Problem description. Start at the line containing "Model this scene" and stop at the line containing "return (f(r), f(g), f(b), a)"; copy those lines exactly, both ends included, and no others.

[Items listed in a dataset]

::::

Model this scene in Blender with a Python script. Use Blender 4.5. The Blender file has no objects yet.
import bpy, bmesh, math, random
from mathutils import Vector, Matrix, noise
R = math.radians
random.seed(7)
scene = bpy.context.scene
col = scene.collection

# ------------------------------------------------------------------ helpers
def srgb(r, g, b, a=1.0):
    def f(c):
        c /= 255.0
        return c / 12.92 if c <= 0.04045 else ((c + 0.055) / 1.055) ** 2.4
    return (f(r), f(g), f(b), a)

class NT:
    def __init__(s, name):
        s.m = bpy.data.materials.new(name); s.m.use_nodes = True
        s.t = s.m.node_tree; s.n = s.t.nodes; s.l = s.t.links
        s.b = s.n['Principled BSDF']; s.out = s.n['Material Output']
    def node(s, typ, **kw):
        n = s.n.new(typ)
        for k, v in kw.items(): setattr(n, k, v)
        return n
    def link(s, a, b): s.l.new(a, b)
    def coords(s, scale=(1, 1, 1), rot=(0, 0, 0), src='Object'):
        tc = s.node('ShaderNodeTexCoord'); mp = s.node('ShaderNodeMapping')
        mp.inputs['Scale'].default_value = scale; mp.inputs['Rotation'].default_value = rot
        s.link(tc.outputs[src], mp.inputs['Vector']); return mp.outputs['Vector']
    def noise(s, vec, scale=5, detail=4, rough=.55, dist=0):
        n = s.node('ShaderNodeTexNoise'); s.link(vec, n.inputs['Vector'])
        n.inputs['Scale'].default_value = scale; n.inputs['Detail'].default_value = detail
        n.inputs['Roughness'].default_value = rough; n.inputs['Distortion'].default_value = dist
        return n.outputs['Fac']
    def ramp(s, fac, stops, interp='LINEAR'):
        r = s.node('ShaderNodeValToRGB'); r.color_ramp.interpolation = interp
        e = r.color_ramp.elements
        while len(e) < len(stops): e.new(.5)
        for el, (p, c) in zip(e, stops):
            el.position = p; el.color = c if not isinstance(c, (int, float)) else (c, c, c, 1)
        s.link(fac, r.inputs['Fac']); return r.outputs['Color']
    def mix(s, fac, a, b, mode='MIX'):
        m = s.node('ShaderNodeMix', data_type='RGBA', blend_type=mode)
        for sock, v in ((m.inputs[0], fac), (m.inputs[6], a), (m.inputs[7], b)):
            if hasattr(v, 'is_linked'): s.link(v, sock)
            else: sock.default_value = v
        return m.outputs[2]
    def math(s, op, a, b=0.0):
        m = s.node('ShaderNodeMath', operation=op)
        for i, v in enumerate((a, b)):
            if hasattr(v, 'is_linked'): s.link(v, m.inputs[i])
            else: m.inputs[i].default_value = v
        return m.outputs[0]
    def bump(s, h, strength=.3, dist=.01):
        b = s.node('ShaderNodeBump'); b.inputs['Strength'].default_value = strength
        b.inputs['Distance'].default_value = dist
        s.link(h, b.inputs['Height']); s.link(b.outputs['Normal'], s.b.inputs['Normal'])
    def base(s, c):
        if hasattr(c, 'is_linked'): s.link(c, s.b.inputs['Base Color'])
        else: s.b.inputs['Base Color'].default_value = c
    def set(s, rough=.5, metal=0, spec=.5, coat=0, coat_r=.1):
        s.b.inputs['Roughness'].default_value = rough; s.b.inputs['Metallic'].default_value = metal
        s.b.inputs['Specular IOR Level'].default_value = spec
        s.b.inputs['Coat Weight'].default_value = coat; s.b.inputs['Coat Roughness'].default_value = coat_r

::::

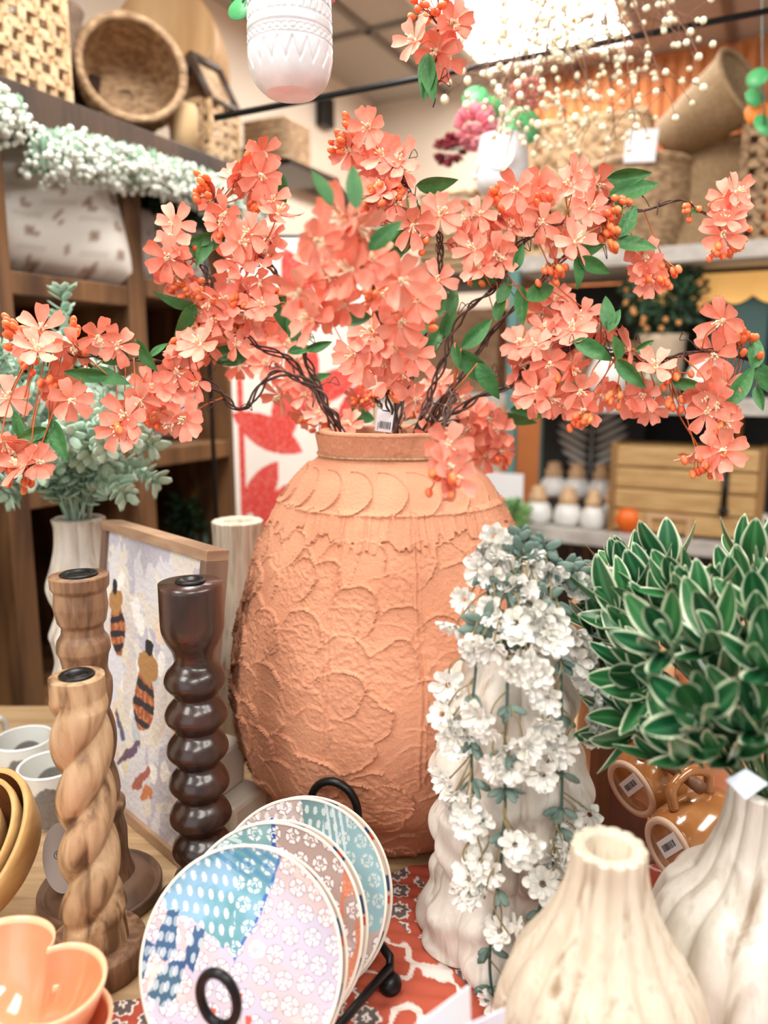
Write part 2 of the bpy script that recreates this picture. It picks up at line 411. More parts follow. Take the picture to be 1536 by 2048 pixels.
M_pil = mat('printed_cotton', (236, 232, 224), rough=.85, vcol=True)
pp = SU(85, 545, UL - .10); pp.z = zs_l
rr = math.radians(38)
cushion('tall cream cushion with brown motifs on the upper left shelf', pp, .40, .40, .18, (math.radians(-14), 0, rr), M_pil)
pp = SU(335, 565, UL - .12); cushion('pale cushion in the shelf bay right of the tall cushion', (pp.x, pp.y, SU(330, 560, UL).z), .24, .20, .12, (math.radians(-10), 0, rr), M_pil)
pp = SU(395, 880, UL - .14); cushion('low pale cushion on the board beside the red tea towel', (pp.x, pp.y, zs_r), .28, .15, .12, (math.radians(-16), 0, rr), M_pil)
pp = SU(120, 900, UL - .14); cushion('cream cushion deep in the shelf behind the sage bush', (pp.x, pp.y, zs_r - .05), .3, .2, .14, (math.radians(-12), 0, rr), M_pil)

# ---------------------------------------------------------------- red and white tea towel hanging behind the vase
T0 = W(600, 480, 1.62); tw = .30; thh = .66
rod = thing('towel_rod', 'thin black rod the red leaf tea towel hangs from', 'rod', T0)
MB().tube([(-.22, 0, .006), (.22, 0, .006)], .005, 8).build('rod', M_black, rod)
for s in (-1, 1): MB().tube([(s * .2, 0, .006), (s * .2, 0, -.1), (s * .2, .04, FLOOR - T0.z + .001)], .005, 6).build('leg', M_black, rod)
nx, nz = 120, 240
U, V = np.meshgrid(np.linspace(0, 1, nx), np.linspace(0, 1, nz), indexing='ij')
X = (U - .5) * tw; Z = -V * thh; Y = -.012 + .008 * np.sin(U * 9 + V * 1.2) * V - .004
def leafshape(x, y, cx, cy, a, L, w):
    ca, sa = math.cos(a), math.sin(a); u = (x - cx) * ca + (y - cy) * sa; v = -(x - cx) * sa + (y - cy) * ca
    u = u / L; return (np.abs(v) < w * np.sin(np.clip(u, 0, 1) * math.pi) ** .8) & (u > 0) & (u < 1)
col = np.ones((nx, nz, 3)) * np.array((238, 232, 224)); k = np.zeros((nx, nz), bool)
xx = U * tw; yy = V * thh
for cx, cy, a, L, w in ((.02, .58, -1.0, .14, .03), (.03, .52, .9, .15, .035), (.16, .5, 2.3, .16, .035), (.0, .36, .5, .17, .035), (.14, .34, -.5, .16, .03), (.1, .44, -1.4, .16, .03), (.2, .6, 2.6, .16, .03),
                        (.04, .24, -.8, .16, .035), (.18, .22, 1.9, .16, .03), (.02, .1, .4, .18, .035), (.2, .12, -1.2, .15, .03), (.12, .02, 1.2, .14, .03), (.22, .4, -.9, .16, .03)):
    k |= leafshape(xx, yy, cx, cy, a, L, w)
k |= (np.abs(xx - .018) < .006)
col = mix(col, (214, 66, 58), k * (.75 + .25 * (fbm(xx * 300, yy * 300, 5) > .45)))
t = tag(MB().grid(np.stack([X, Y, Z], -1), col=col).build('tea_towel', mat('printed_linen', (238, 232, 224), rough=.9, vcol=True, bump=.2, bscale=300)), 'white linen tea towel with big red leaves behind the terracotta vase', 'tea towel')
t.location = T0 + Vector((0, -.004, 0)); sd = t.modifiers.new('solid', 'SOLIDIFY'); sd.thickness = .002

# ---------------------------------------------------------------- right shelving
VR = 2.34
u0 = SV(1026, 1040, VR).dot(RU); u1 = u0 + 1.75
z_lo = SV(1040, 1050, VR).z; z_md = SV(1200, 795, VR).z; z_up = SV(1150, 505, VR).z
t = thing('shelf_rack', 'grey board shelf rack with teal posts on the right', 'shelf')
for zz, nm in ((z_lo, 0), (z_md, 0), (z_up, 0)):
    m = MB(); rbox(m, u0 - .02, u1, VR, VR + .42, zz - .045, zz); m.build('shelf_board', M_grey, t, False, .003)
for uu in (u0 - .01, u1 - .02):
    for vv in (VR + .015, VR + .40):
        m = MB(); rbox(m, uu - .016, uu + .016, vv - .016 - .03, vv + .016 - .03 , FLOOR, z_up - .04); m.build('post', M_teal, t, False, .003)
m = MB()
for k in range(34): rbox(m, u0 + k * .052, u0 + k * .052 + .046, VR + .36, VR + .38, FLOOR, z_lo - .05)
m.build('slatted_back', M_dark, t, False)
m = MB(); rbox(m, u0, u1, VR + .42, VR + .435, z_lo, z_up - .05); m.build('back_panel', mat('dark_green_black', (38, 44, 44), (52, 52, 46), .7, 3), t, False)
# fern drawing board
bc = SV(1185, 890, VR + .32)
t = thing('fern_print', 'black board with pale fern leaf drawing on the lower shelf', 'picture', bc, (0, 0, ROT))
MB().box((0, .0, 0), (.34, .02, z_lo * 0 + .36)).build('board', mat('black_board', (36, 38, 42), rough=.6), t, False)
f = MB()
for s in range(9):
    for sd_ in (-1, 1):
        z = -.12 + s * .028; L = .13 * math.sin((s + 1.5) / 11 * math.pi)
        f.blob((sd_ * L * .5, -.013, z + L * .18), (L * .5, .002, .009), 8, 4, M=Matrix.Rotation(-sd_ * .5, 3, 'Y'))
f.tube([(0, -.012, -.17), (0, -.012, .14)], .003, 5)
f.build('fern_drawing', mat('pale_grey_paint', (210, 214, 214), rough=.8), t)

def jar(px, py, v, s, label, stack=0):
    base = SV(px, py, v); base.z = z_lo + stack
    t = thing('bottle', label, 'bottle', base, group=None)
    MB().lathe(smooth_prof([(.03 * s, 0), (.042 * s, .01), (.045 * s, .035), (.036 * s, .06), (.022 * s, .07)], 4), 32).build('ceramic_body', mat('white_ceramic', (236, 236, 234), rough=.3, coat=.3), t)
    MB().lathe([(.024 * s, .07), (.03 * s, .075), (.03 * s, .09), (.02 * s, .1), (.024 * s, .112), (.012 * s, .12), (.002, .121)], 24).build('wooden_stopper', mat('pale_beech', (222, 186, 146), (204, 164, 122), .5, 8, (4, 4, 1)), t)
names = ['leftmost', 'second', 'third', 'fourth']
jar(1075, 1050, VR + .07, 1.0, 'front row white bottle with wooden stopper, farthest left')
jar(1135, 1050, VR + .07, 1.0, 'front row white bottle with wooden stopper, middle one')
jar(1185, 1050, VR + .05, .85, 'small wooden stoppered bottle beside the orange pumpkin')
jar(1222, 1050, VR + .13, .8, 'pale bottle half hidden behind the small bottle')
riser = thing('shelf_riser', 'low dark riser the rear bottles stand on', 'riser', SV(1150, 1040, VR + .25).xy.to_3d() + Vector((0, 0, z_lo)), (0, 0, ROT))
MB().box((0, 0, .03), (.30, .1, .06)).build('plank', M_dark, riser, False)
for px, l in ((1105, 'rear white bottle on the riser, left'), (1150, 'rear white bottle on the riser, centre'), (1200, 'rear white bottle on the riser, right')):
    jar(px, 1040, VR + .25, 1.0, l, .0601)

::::

Answer to the exercise.
Model this scene in Blender with a Python script. Use Blender 4.5. The Blender file has no objects yet.
import bpy, bmesh, math, random
from mathutils import Vector, Matrix, noise
R = math.radians
random.seed(7)
scene = bpy.context.scene
col = scene.collection

# ------------------------------------------------------------------ helpers
def srgb(r, g, b, a=1.0):
    def f(c):
        c /= 255.0
        return c / 12.92 if c <= 0.04045 else ((c + 0.055) / 1.055) ** 2.4
    return (f(r), f(g), f(b), a)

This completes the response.